‘Stress’ by Justice off †: I love Justice the way I love my Nike Vintage Runners as like an example of hipster douchebag effrontery so extreme it becomes great again. And like those vintage runners,’†’ is great enough that its context or fans or what it may or may not represent just stop mattering. Justice are the great part of the French, the side that realized that Jerry Lewis is really fucking funny and that Poe can’t really write well but his stuff is really interesting and smart in its own way…more Derrida than Foucault, more Barthes than Baudelaire…you know??!!
‘D.A.N.C.E’ is a fun track but like a lot of singles from kinda out-there albums, it’s sort of an anomaly on the record…’Waters of Nazareth’ is a more telling single but was previously released as a stand-alone single, so I’m going with ‘Stress’ which comes before ‘Waters’ and is the point where ‘†’ gets really crazy again. The dentist-drill breakdown, the stiff poor man’s ‘Thriller’ drums, the way the trick of letting the beat like really fucking drop is used a couple of times in the song and is still exhilarating, and this randomly placed shard of static noise throughout, it sounds like it could be the soundtrack to a Romero Mall Zombie dance party or a bunch of Jersey dudes pumping their fists and pouring water on one another in some kinda gross club or my dumb-ass driving to work.
‘Top Drop Dyne Remix’ by UGK off Underground Kingz: This is the version of ‘Top Drop Dyne’ that follows-up disc 1’s closer ‘Trill Niggaz Never Die’, I just put it through Cool Edit and turned it into its own track. It’s representative of how dense and overwhelming ‘Underground Kingz’ can be: When a track like this is relegated to a hidden track at the end of the first disc, you made a fucking solid album. The number of Southern rap tracks that use clean-ish like near-hair metal guitars must be entering triple digits, but it doesn’t really get old and its one of the more non-soul samples that generally succeeds.

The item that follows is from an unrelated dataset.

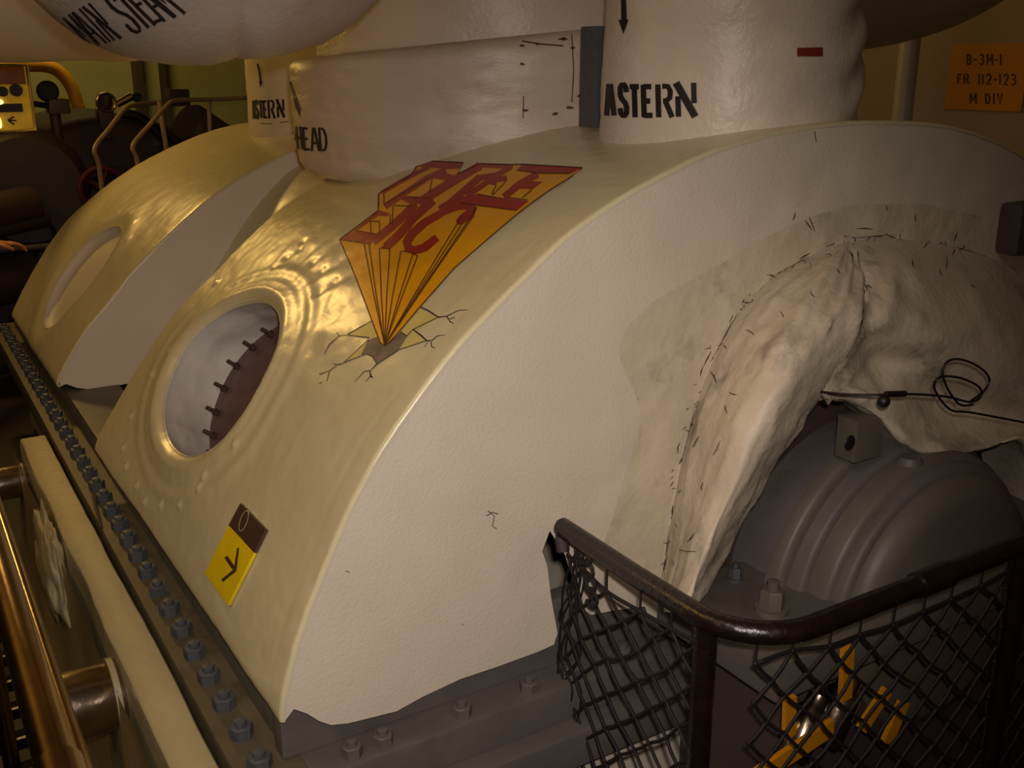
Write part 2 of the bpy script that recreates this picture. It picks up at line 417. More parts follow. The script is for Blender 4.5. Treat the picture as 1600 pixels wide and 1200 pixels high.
dimps = [uv(*p) for p in [(430, 418), (448, 402), (470, 388), (490, 408), (502, 424), (520, 442), (497, 462), (474, 376)]]
def disp1(u, y, e):
    d = 0.0022*fbm((u, y*.5, 0), 5, 1.0)+0.0007*fbm((u, y, 0), 26, 4.0)
    de = (e-1)*(ry+ru)/2
    if de < .6:
        d += .010*math.exp(-((de-.045)/.04)**2) - .012*math.exp(-(max(de, 0)/.012)**2)
        d += .002*math.exp(-((de-.035)/.006)**2) - .002*math.exp(-((de-.058)/.006)**2)
        d += .004*math.exp(-((de-.12)/.02)**2)
        ang = math.atan2((u-hu), (hy-y))            # brushed ripples radiating on the upper near side
        if .09 < de < .30:
            wv = math.exp(-((de-.20)/.07)**2)*max(0, math.cos(ang-1.05))
            d += .0014*wv*math.sin(ang*24+de*14+3*fbm((u, y, 0), 6, 77))
    for (by, bu) in bumps:
        q = (y-by)**2+(u-bu)**2
        if q < .0012: d += .0085*math.exp(-q/.00006)
    for (by, bu) in dimps:
        q = ((y-by)*.8)**2+((u-bu)*1.6)**2
        if q < .003: d -= .0035*math.exp(-q/.00020)
    d += -.0007*math.exp(-((y-1.475-0.01*math.sin(u*3))/.004)**2)
    d -= .0016*math.exp(-((u-.02)/.02)**2)
    return d
shell = build_shell(S1, (hy, hu, ry, ru), disp1, 'curved_shell', M_SHELL, cas)
# end face outline: profile inset, then the hem along the bottom with its notch
prof = [S1.p(S1.T*i/160, 1.419) for i in range(161)]
prof_in = [p-S1.n(S1.T*i/160, 1.421)*.0075 for i, p in enumerate(prof)]
ol = [(p.x, p.z) for p in prof_in]
def xz(px, py, Y=1.419): p = atY(px, py, Y); return (p.x, p.z)
hem = [xz(*p) for p in [(860, 830), (848, 862), (856, 885), (862, 935), (872, 990), (866, 1008), (840, 1020), (780, 1042), (720, 1062), (660, 1090), (620, 1112), (580, 1122), (545, 1131), (518, 1134), (500, 1128), (480, 1116), (460, 1109)]]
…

I was sort of in denial of it when this album came out, but yeah, overall, Bun B is a little disappointing on ‘Underground Kingz’, especially- unfair as this might be- when you compare it to anything he drops on ‘Ridin’ Dirty’. Maybe it’s my fanboy justification here, but it seems like Bun’s underwhelmingness(?) was on-purpose. With Pimp C getting out of jail and this being the first genuine UGK release in awhile, it was Pimp’s turn to shine. This, of course takes on even greater meaning because of Pimp’s death (it’s still crazy to type that out, that Pimp C is dead). On this track in particular, Pimp’s Southern whine sounds even more extreme and confident and it’s great that he not only addresses his annoyance with East-Coast elitism, but takes time to address the fact that he gets shit for addressing East-Coast elitism. Ending his verse with “get your fingers out your ass, bitch!” is about as unapologetic as you can get.

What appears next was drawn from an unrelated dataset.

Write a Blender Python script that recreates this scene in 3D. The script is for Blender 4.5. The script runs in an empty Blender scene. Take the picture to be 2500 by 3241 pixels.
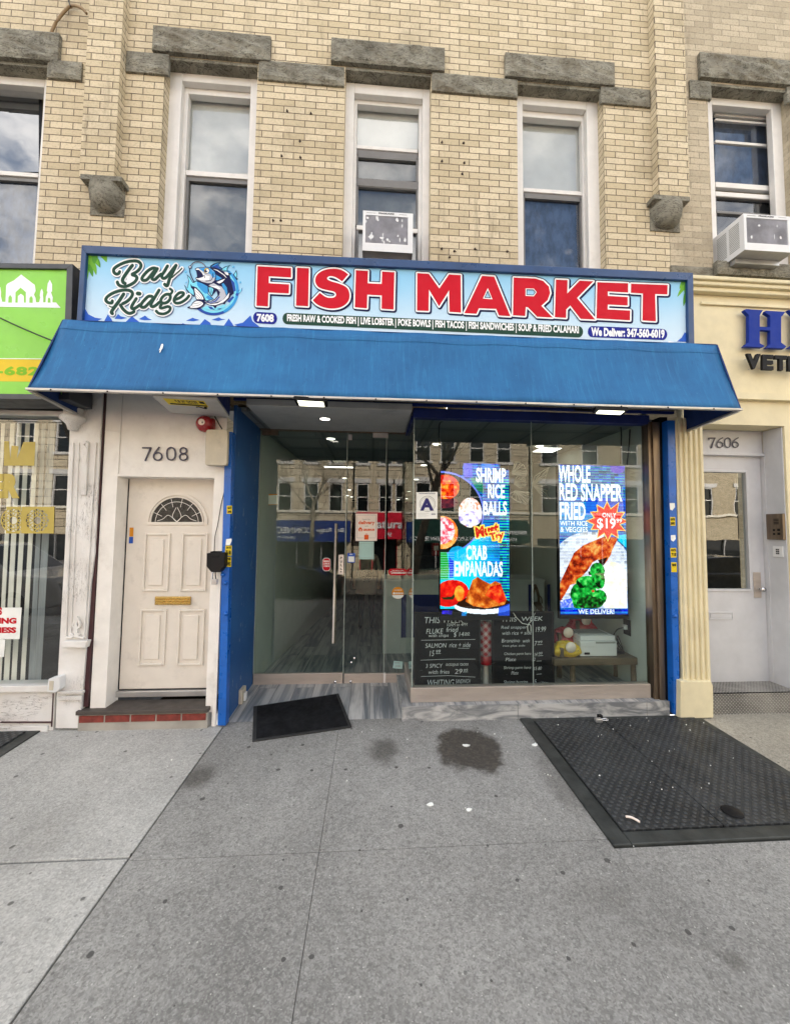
import bpy, bmesh, math, random
import numpy as np
from mathutils import Vector
random.seed(7); rng = np.random.default_rng(5)
R = math.radians
SC = bpy.context.scene
COL = SC.collection
# ------------------------------------------------------------------ camera, world, sun, exposure
FPX, YAW, PITCH, ROLL, CX, CY = 1241.96, 0.0680207, 0.0573318, 0.0106497, 1263.32, 1600.79
IW, IH = 2500., 3241.
CAMPOS = Vector((0, -3.7, 1.77265))
_f = Vector((math.sin(YAW)*math.cos(PITCH), math.cos(YAW)*math.cos(PITCH), math.sin(PITCH)))
_r = Vector((math.cos(YAW), -math.sin(YAW), 0)); _u = _r.cross(_f)
CR = _r*math.cos(ROLL)+_u*math.sin(ROLL); CU = -_r*math.sin(ROLL)+_u*math.cos(ROLL)
cam = bpy.data.cameras.new('camera'); camo = bpy.data.objects.new('camera', cam); COL.objects.link(camo)
from mathutils import Matrix
camo.matrix_world = Matrix(((CR.x, CU.x, -_f.x, CAMPOS.x), (CR.y, CU.y, -_f.y, CAMPOS.y), (CR.z, CU.z, -_f.z, CAMPOS.z), (0, 0, 0, 1)))
cam.sensor_fit = 'VERTICAL'; cam.sensor_height = 24; cam.lens = 24*FPX/IH
cam.shift_x = (IW/2-CX)/IH; cam.shift_y = (CY-IH/2)/IH
cam.clip_start = .05; cam.clip_end = 2000
SC.camera = camo
EXP = 1.68
SUN_EL, SUN_AZ = R(31), R(24)          # azimuth clockwise from +Y (behind the shop)
w = bpy.data.worlds.new('World'); SC.world = w; w.use_nodes = True
nt = w.node_tree; nt.nodes.clear()
def wn(t, **k):
    n = nt.nodes.new(t)
    for a, b in k.items(): setattr(n, a, b)
    return n
sky = wn('ShaderNodeTexSky', sky_type='NISHITA', sun_disc=False, sun_elevation=SUN_EL, sun_rotation=SUN_AZ)
tc = wn('ShaderNodeTexCoord'); mp = wn('ShaderNodeMapping'); mp.inputs['Scale'].default_value = (1, 1, 2.2)
nz = wn('ShaderNodeTexNoise'); nz.inputs['Scale'].default_value = 2.6; nz.inputs['Detail'].default_value = 7; nz.inputs['Roughness'].default_value = .58
mr = wn('ShaderNodeMapRange', interpolation_type='SMOOTHSTEP'); mr.inputs[1].default_value = .40; mr.inputs[2].default_value = .60
mx = wn('ShaderNodeMix', data_type='RGBA'); mx.inputs[7].default_value = (10.5, 10.2, 9.9, 1)
bg = wn('ShaderNodeBackground'); bg.inputs[1].default_value = .10
wo = wn('ShaderNodeOutputWorld')
L = nt.links.new
L(tc.outputs['Generated'], mp.inputs['Vector']); L(mp.outputs[0], nz.inputs['Vector']); L(nz.outputs[0], mr.inputs[0]); L(mr.outputs[0], mx.inputs[0])
L(sky.outputs[0], mx.inputs[6]); L(mx.outputs[2], bg.inputs[0]); L(bg.outputs[0], wo.inputs[0])
sl = bpy.data.lights.new('sun', 'SUN'); sl.energy = 5.0; sl.angle = R(.5); sl.color = (1, .93, .82)
so = bpy.data.objects.new('sun', sl); COL.objects.link(so)
sd = Vector((math.sin(SUN_AZ)*math.cos(SUN_EL), math.cos(SUN_AZ)*math.cos(SUN_EL), math.sin(SUN_EL)))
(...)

‘Can’t Say No (featuring Trick Daddy’ by Kanye West (unreleased): The best Kanye West song since the shit from ‘College Dropout’? This song should be the blueprint for how Kanye could continue to do different stuff with his beats but not be out-there in this predictably “out-there” way. The beat mixes chipmunk soul with some total retro dance-party bump that people like M.I.A or A-Trak and stuff are into. But over it, instead of funny rap sloganeering, Kanye gives a totally sincere verse that apes the content of ‘Spaceship’. What exactly is this song? If Trick Daddy’s verse didn’t mention ringtones and gas prices, I’d swear it’s from like 2003 and on one of those pre-’Dropout’ mixtapes.
Similar to the opening track on ‘Graduation’, Kanye’s sloppy rapping and embrace of his normal speaking voice, gives one a feeling of like, slowly moving into something shitty or at least, not so fun. When he says “Wake up, new day, same shit” his voice feels like he really is waking up to deal with some bullshit. The stuff about not only wanting to quit but come back and “go postal” and the whole idea of “tak[ing] shit too far” nods toward the very real frustration turned self-destruction you feel working some annoying job. Cynics can say Kanye’s day isn’t like that anymore and maybe never really was, but his ability to articulate those feelings in a way that is ultimately, inspiring, matters more than whenever was the last time he worked at the GAP or something; he clearly remembers those feelings well.